For 20 years I have written at far too great a length the reasons why I think the view of the content industry is mistaken. I think it is profoundly wrong and the legislation that has propounded it is in some cases unconstitutional. But the fact that I disagree with it and think it mistaken does not make it *illegitimate as a view.* That is an important point in, and a defining feature of, a liberal democracy.
Here’s a discussion of my use of the term “intellectual property” https://www.movingtofreedom.org/2008/11/30/james-boyle-the-public-domain/
And as for the “breaking the deal” point — that was actually the title of an earlier article about the shameful practice of retrospective copyright term extension.
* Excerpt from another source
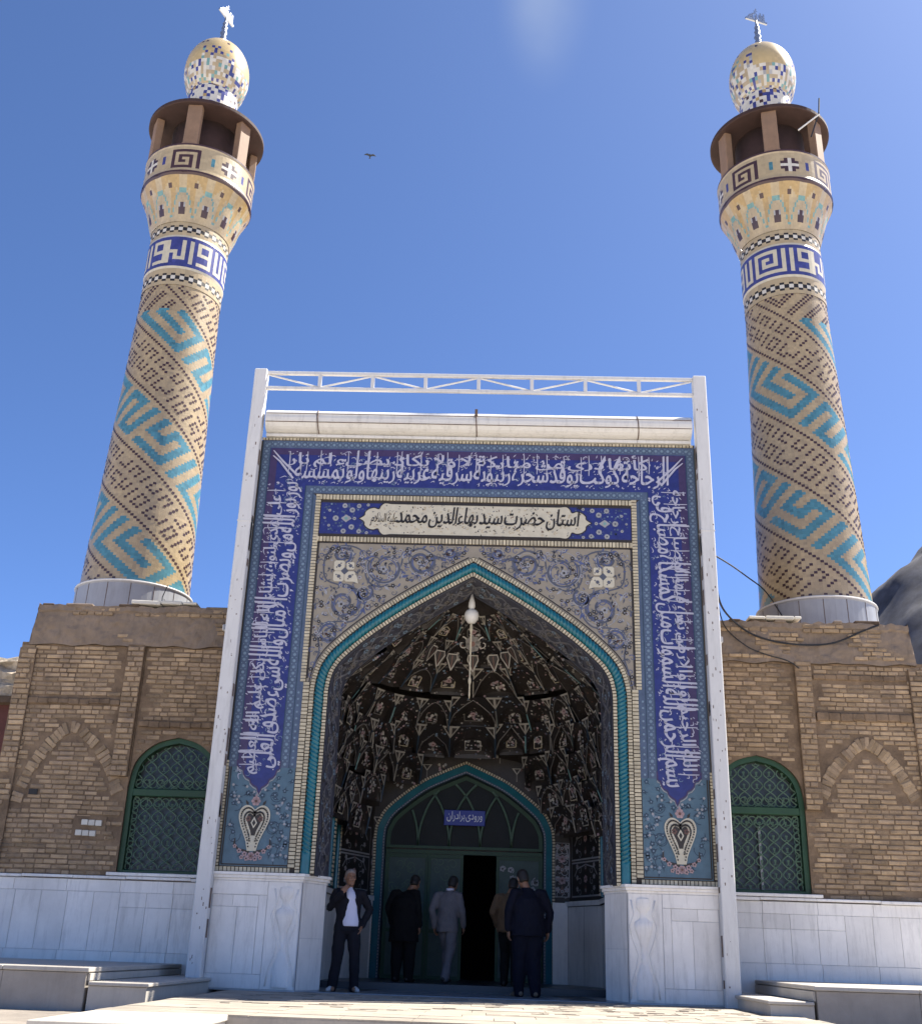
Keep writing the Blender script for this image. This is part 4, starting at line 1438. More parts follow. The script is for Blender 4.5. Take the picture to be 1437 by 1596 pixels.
b = MB(); b.quad((-2, 6.2, 0), (2, 6.2, 0), (2, 6.2, 4), (-2, 6.2, 4), 'void'); b.quad((-2, 4.9, 3.8), (2, 4.9, 3.8), (2, 6.2, 3.8), (-2, 6.2, 3.8), 'void')
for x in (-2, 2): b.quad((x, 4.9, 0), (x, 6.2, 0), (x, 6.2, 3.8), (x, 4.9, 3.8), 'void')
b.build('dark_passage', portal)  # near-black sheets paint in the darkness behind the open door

# ---- sign over the door
r_ = thing('door_sign', 'small blue name board with white lettering over the doorway', 'sign', (DX - .01, 4.72, 2.67))
b = MB(); b.box(-.37, .37, -.015, .015, 0, .27, 'signblue', bev=.006); b.box(-.33, -.30, .0, .05, .1, .14, 'zinc'); b.box(.30, .33, .0, .05, .1, .14, 'zinc')
b.build('board', r_)
b = MB(); write(b, lambda u, v, h: (u, -.016 - h, v), 'ورودی برادران'.split(), .32, -.32, .11, .2, .19, 'signwhite', .004, 1.0, off=.006)
b.build('lettering', r_)

# ---- hanging lamp
r_ = thing('hanging_lamp', 'white globe lamp with a long thin rod hanging at the arch apex', 'lamp', (-.02, .50, 0))
b = MB(); b.lathe([(.015, 5.70), (.05, 5.56), (.055, 5.50), (.035, 5.46), (.03, 5.44)], 'globe', 14); b.build('cap', r_, True)
b = MB(); b.lathe([(.01, 5.225), (.06, 5.24), (.10, 5.30), (.113, 5.36), (.10, 5.41), (.07, 5.445), (.03, 5.455)], 'globe', 20); b.build('globe', r_, True)
b = MB(); b.lathe([(.006, 4.07), (.014, 4.12), (.012, 4.28), (.024, 4.32), (.024, 4.36), (.013, 4.40), (.013, 5.1), (.025, 5.12), (.02, 5.23)], 'cream', 10); b.build('rod', r_, True)
b = MB(); b.tube([(0, 0, 5.69), (0, 0, 5.60)], .006, 'cable', 5); b.build('hook', r_)

# ---- white banner frame in front of the portal
r_ = thing('banner_frame', 'white painted steel frame of two tall posts joined by a lattice beam', 'frame')
for sg in (-1, 1):
    b = MB()
    xc = sg * 3.51
    b.box(xc - .10, xc + .10, -.25, -.07, -.02, 9.20, 'metalwhite', bev=.012)
    b.box(xc - .105, xc + .105, -.255, -.065, 6.55, 6.57, 'metalwhite')
    q = random.Random(9 + sg)
    for i in range(46):
        z = q.uniform(.2, 8.6); u = q.uniform(-.08, .08)
        w = q.uniform(.005, .016); h = q.uniform(.01, .05)
        b.box(xc + u, xc + u + w, -.2515, -.249, z, z + h, 'rustspot')
    for i in range(18):
        z = q.uniform(.1, 7.8)
        b.box(xc - sg * .101 - .004, xc - sg * .101 + .004, -.2, -.12, z, z + q.uniform(.05, .3), 'rustspot')
    b.box(xc - .13, xc + .13, -.28, -.04, -.02, .0, 'rustspot')
    b.build('post', r_)
for z in (9.16, 8.885):
    b = MB(); b.box(-3.41, 3.41, -.19, -.135, z - .028, z + .028, 'metalwhite', bev=.006); b.build('rail', r_)
NS = 8
for i in range(1, NS):
    x = -3.41 + 6.82 * i / NS
    b = MB(); b.box(x - .028, x + .028, -.185, -.14, 8.914, 9.131, 'metalwhite'); b.build('strut', r_)
for i in range(NS):
    x0 = -3.41 + 6.82 * i / NS + .03; x1 = x0 + 6.82 / NS - .06
    za, zb = (9.125, 8.92) if i % 2 == 0 else (8.92, 9.125)
    b = MB(); b.tube([(x0, -.16, za), (x1, -.16, zb)], .015, 'metalwhite', 6); b.build('brace', r_)


# ================================================================== BRICK WINGS
def nz(x, z, s, o=0.0): return noise.noise(Vector((x * s, z * s, o)))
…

If you are interested, the book this site is devoted to contains a lengthy explanation of why the Jeffersonian view of copyright is superior to that of the content industry, why the Framers of the constitution might be appalled by the system set up under Article 1 section 8 clause 8, while ignoring that clause’s limitations, and why the path they have taken is precisely the wrong one.
But to return to the main point — I’d at least hope for an equal amount of outrage at what is being done to the interests of visually impaired citizens, or in the appointment of the copyright czar.
(And re PL Hayes’ point on moral cowardice, I agree. And I think it was.)
“On what do the slashdot comments focus? One single phrase…..”
That is precisely why i never read the comments on /.
I read the post, the referenced articles or blogs, and move on with life.
I thoroughly enjoyed what you had to say here, and fully agree.
Thanks for the clarification. I’ve read – with admiration – your FT pieces and watched your google tech. talk video etc. but I’m not surprised the /. readers got hold of the wrong end of the stick. It’s rarely worth reading beyond the /. front page these days.
[…] 3: Obama in cyberspace […]
I appreciate your ongoing support for accessibility for blind and visually impaired readers. We are a “low incidence” population, as the sociologists say. We’re likely to remain marginalized on most others’ moral horizons, but we may serve here as canaries in the coal mine.